= Source data =
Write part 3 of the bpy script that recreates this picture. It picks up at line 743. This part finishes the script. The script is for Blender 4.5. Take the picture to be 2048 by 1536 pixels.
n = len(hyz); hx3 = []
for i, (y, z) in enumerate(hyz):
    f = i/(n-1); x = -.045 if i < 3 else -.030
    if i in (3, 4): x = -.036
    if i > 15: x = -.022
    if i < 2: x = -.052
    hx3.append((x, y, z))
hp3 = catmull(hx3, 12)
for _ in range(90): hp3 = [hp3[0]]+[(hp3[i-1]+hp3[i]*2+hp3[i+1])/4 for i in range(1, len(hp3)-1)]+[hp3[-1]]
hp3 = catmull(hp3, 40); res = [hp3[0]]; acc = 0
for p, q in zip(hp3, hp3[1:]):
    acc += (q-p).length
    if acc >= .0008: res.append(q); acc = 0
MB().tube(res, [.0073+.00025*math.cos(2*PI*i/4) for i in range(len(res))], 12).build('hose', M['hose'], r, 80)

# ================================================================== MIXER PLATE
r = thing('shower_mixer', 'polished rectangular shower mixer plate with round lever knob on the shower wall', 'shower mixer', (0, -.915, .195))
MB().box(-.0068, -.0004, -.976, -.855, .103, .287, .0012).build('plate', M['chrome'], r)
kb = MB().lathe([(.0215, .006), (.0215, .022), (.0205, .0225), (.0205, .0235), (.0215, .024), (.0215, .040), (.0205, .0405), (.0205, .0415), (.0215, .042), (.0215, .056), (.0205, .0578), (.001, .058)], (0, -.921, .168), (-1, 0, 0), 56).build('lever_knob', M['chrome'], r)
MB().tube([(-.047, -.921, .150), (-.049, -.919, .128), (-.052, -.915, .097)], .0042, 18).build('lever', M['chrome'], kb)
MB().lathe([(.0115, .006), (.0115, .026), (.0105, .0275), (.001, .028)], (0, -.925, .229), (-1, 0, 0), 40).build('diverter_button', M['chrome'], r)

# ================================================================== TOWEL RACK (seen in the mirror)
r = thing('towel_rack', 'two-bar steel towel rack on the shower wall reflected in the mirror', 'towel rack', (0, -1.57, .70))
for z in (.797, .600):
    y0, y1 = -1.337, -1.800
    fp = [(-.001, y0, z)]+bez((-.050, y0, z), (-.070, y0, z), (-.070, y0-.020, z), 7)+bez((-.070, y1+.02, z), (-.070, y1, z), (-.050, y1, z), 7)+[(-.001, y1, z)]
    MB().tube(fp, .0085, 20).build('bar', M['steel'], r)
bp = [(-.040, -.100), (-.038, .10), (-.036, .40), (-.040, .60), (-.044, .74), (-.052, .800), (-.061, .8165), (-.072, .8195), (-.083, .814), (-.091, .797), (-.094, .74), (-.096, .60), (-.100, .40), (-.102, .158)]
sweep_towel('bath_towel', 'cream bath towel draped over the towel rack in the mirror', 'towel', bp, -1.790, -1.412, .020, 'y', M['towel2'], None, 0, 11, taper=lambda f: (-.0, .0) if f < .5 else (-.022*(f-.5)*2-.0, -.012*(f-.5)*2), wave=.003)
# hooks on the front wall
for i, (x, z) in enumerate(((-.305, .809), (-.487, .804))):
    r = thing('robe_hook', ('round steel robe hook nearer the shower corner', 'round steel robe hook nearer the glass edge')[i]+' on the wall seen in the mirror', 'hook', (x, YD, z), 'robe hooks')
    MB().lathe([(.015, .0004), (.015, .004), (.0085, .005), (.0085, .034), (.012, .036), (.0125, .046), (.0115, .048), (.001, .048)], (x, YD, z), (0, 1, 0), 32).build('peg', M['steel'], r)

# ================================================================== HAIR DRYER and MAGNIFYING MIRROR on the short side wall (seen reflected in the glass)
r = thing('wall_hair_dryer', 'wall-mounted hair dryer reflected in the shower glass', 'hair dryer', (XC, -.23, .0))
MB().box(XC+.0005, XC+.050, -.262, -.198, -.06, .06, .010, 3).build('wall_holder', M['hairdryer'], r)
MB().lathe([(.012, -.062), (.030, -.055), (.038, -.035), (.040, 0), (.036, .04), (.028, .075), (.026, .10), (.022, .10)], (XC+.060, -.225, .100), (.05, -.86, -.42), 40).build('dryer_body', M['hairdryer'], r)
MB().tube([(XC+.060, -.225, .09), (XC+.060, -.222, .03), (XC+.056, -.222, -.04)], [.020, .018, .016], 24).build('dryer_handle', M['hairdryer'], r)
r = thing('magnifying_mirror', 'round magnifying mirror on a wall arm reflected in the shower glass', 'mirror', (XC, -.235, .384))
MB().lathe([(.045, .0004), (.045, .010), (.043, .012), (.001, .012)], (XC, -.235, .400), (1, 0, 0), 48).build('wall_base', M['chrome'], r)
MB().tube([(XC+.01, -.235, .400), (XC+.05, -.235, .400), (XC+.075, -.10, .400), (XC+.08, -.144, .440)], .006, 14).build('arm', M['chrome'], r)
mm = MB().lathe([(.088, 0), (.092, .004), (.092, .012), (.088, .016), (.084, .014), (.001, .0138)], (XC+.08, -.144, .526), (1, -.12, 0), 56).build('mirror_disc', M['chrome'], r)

= Work to complete =
Reproduce the full listing above, character for character.

= Written solution =
Write part 3 of the bpy script that recreates this picture. It picks up at line 743. This part finishes the script. The script is for Blender 4.5. Take the picture to be 2048 by 1536 pixels.
n = len(hyz); hx3 = []
for i, (y, z) in enumerate(hyz):
    f = i/(n-1); x = -.045 if i < 3 else -.030
    if i in (3, 4): x = -.036
    if i > 15: x = -.022
    if i < 2: x = -.052
    hx3.append((x, y, z))
hp3 = catmull(hx3, 12)
for _ in range(90): hp3 = [hp3[0]]+[(hp3[i-1]+hp3[i]*2+hp3[i+1])/4 for i in range(1, len(hp3)-1)]+[hp3[-1]]
hp3 = catmull(hp3, 40); res = [hp3[0]]; acc = 0
for p, q in zip(hp3, hp3[1:]):
    acc += (q-p).length
    if acc >= .0008: res.append(q); acc = 0
MB().tube(res, [.0073+.00025*math.cos(2*PI*i/4) for i in range(len(res))], 12).build('hose', M['hose'], r, 80)

# ================================================================== MIXER PLATE
r = thing('shower_mixer', 'polished rectangular shower mixer plate with round lever knob on the shower wall', 'shower mixer', (0, -.915, .195))
MB().box(-.0068, -.0004, -.976, -.855, .103, .287, .0012).build('plate', M['chrome'], r)
kb = MB().lathe([(.0215, .006), (.0215, .022), (.0205, .0225), (.0205, .0235), (.0215, .024), (.0215, .040), (.0205, .0405), (.0205, .0415), (.0215, .042), (.0215, .056), (.0205, .0578), (.001, .058)], (0, -.921, .168), (-1, 0, 0), 56).build('lever_knob', M['chrome'], r)
MB().tube([(-.047, -.921, .150), (-.049, -.919, .128), (-.052, -.915, .097)], .0042, 18).build('lever', M['chrome'], kb)
MB().lathe([(.0115, .006), (.0115, .026), (.0105, .0275), (.001, .028)], (0, -.925, .229), (-1, 0, 0), 40).build('diverter_button', M['chrome'], r)

# ================================================================== TOWEL RACK (seen in the mirror)
r = thing('towel_rack', 'two-bar steel towel rack on the shower wall reflected in the mirror', 'towel rack', (0, -1.57, .70))
for z in (.797, .600):
    y0, y1 = -1.337, -1.800
    fp = [(-.001, y0, z)]+bez((-.050, y0, z), (-.070, y0, z), (-.070, y0-.020, z), 7)+bez((-.070, y1+.02, z), (-.070, y1, z), (-.050, y1, z), 7)+[(-.001, y1, z)]
    MB().tube(fp, .0085, 20).build('bar', M['steel'], r)
bp = [(-.040, -.100), (-.038, .10), (-.036, .40), (-.040, .60), (-.044, .74), (-.052, .800), (-.061, .8165), (-.072, .8195), (-.083, .814), (-.091, .797), (-.094, .74), (-.096, .60), (-.100, .40), (-.102, .158)]
sweep_towel('bath_towel', 'cream bath towel draped over the towel rack in the mirror', 'towel', bp, -1.790, -1.412, .020, 'y', M['towel2'], None, 0, 11, taper=lambda f: (-.0, .0) if f < .5 else (-.022*(f-.5)*2-.0, -.012*(f-.5)*2), wave=.003)
# hooks on the front wall
for i, (x, z) in enumerate(((-.305, .809), (-.487, .804))):
    r = thing('robe_hook', ('round steel robe hook nearer the shower corner', 'round steel robe hook nearer the glass edge')[i]+' on the wall seen in the mirror', 'hook', (x, YD, z), 'robe hooks')
    MB().lathe([(.015, .0004), (.015, .004), (.0085, .005), (.0085, .034), (.012, .036), (.0125, .046), (.0115, .048), (.001, .048)], (x, YD, z), (0, 1, 0), 32).build('peg', M['steel'], r)

# ================================================================== HAIR DRYER and MAGNIFYING MIRROR on the short side wall (seen reflected in the glass)
r = thing('wall_hair_dryer', 'wall-mounted hair dryer reflected in the shower glass', 'hair dryer', (XC, -.23, .0))
MB().box(XC+.0005, XC+.050, -.262, -.198, -.06, .06, .010, 3).build('wall_holder', M['hairdryer'], r)
MB().lathe([(.012, -.062), (.030, -.055), (.038, -.035), (.040, 0), (.036, .04), (.028, .075), (.026, .10), (.022, .10)], (XC+.060, -.225, .100), (.05, -.86, -.42), 40).build('dryer_body', M['hairdryer'], r)
MB().tube([(XC+.060, -.225, .09), (XC+.060, -.222, .03), (XC+.056, -.222, -.04)], [.020, .018, .016], 24).build('dryer_handle', M['hairdryer'], r)
r = thing('magnifying_mirror', 'round magnifying mirror on a wall arm reflected in the shower glass', 'mirror', (XC, -.235, .384))
MB().lathe([(.045, .0004), (.045, .010), (.043, .012), (.001, .012)], (XC, -.235, .400), (1, 0, 0), 48).build('wall_base', M['chrome'], r)
MB().tube([(XC+.01, -.235, .400), (XC+.05, -.235, .400), (XC+.075, -.10, .400), (XC+.08, -.144, .440)], .006, 14).build('arm', M['chrome'], r)
mm = MB().lathe([(.088, 0), (.092, .004), (.092, .012), (.088, .016), (.084, .014), (.001, .0138)], (XC+.08, -.144, .526), (1, -.12, 0), 56).build('mirror_disc', M['chrome'], r)